Poland Stands Against Trump’s Plans to Accept Russia Back to G7

Moscow’s occupation of Ukrainian territory makes it unacceptable for Russia to be reintegrated into the elite G7 group, Poland’s president said on Monday, according to RIA Novosti.

President Andrzej Duda’s remarks came after U.S. President Donald Trump insisted last month that Russia, which was barred from the G7 in 2014 after it attacked Ukraine, should be welcomed back into the group.

“Should we have a ‘business as usual’ approach towards Russia? … I believe that we cannot under the current circumstances,” President Andrzej Duda told reporters at a joint press conference with visiting U.S. Vice President Mike Pence.

The issue of Russia’s reintegration into the G7 group of the world’s rich nations divided leaders at its summit last week in France, as Trump pushed for Moscow to be allowed back after its 2014 expulsion.

Russia was kicked out of what was then the Group of Eight after it annexed Ukraine’s Black Sea peninsula of Crimea, a move never recognized by the international community. But Trump, who will host next year’s G7 summit, said he would invite Russia to the event, a move supported by France but criticized by Britain and Germany. Poland is not a G7 member.

Speaking alongside Duda on Monday, Pence struck a different tone, insisting that it was crucial to “remain vigilant” towards Russia. He accused Moscow of attempting to meddle in elections and use its oil and gas supplies to “divide our alliance”, in an apparent reference to the controversial Nord Stream 2 pipeline set to send Russian gas to Germany.
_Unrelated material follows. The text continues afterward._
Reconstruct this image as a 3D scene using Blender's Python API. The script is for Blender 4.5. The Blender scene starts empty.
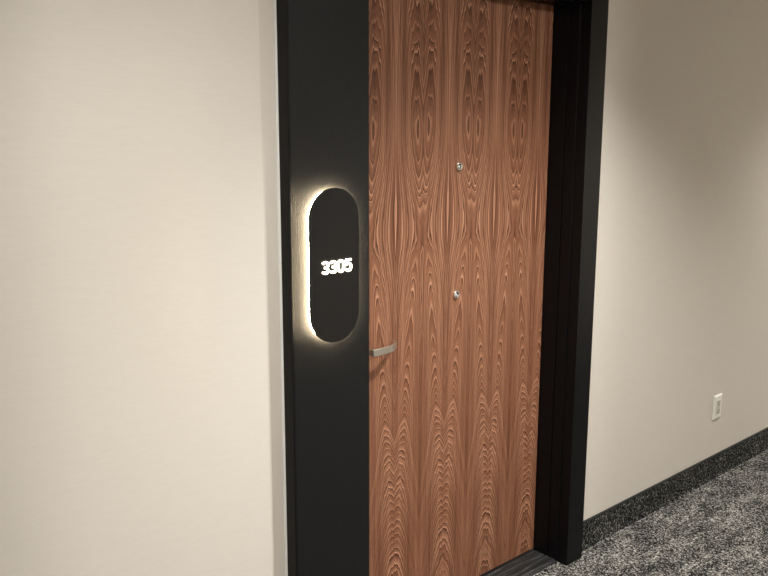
import bpy, bmesh, math, random
from mathutils import Vector, Matrix
scene = bpy.context.scene
col = scene.collection
random.seed(4)

# ------------------------------------------------------------------ camera
CAM_H = 1.596
FRONT = 1.700      # face of the black door surround
WALL = 1.746       # face of the corridor wall
DOOR = 1.857       # face of the door leaf
OPL, OPR = 1.449, 2.431     # clear opening
BOXL, BOXR = 1.187, 2.528   # outer edges of the surround
HEAD = 2.055       # underside of the head
CEIL = 2.70
Y0 = -0.30         # face of the opposite corridor wall
cd = bpy.data.cameras.new('camera'); cam = bpy.data.objects.new('camera', cd); col.objects.link(cam)
R = Matrix(((0.74945374, 0.11685829, -0.6516619), (-0.66205214, 0.1359427, -0.73702548), (0.00246114, 0.98380065, 0.17924905)))
cam.matrix_world = Matrix.Translation((0, 0, CAM_H)) @ R.to_4x4()
cd.sensor_width = 36.0; cd.lens = 36.0*823/768; cd.clip_start = 0.02
scene.camera = cam

# ------------------------------------------------------------------ world, exposure
w = bpy.data.worlds.new('world'); scene.world = w; w.use_nodes = True
w.node_tree.nodes['Background'].inputs[0].default_value = (1.0, 0.93, 0.84, 1)
w.node_tree.nodes['Background'].inputs[1].default_value = 0.05
vs = scene.view_settings
vs.view_transform = 'Standard'; vs.look = 'None'; vs.exposure = 0.0; vs.gamma = 1.0
vs.use_curve_mapping = False
# recessed downlights: x, y, watts, lamp radius, cone in degrees, cone blend; the last is added in an invented side hall for the falloff on the door wall
DOWNLIGHTS = [(0.76, 0.74, 95, .045, 120, .9), (2.05, 0.74, 280, .050, 112, .9), (4.60, 0.74, 84, .055, 112, .8), (7.0, 0.74, 600, .055, 132, .9), (1.25, -1.50, 215, .13, 178, .1)]
LAMP_COL = (1.0, 0.98, 0.925)

# ------------------------------------------------------------------ node helpers
class V:
    def __init__(s, nt, sock): s.nt = nt; s.s = sock
    def _m(s, op, b=None, c=None):
        n = s.nt.nodes.new('ShaderNodeMath'); n.operation = op
        for i, x in enumerate((s, b, c)):
            if x is None: continue
            if isinstance(x, V): s.nt.links.new(x.s, n.inputs[i])
            else: n.inputs[i].default_value = x
        return V(s.nt, n.outputs[0])
    def __add__(s, o): return s._m('ADD', o)
    def __sub__(s, o): return s._m('SUBTRACT', o)
    def __mul__(s, o): return s._m('MULTIPLY', o)
    def __truediv__(s, o): return s._m('DIVIDE', o)
    __radd__ = __add__; __rmul__ = __mul__
    def sqrt(s): return s._m('SQRT')
    def floor(s): return s._m('FLOOR')
    def frac(s): return s._m('FRACT')
    def pingpong(s, o): return s._m('PINGPONG', o)
def new_mat(name, color=(.5, .5, .5), rough=.5, metal=0., spec=.5):
    m = bpy.data.materials.new(name); m.use_nodes = True
    b = m.node_tree.nodes['Principled BSDF']
    b.inputs['Base Color'].default_value = (*color, 1); b.inputs['Roughness'].default_value = rough
    b.inputs['Metallic'].default_value = metal; b.inputs['Specular IOR Level'].default_value = spec
    return m, m.node_tree, b
def xyz(nt):
    t = nt.nodes.new('ShaderNodeTexCoord'); s = nt.nodes.new('ShaderNodeSeparateXYZ')
    nt.links.new(t.outputs['Object'], s.inputs[0]); return [V(nt, s.outputs[i]) for i in range(3)]
def comb(nt, x, y, z):
    n = nt.nodes.new('ShaderNodeCombineXYZ')
    for i, q in enumerate((x, y, z)):
        if isinstance(q, V): nt.links.new(q.s, n.inputs[i])
        else: n.inputs[i].default_value = q
    return n.outputs[0]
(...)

Washington and Warsaw, among others, oppose the pipeline, fearing it will increase Europe’s reliance on Russian energy supplies which Moscow could then use to exert political pressure. Poland has long cultivated close ties with the U.S., which it regards as the primary guarantor of its security within the NATO alliance and as a bulwark against Russia, its Soviet-era master with whom tensions still run high. Pence confirmed that the U.S. and Poland would later on Monday sign a joint declaration on digital infrastructure security.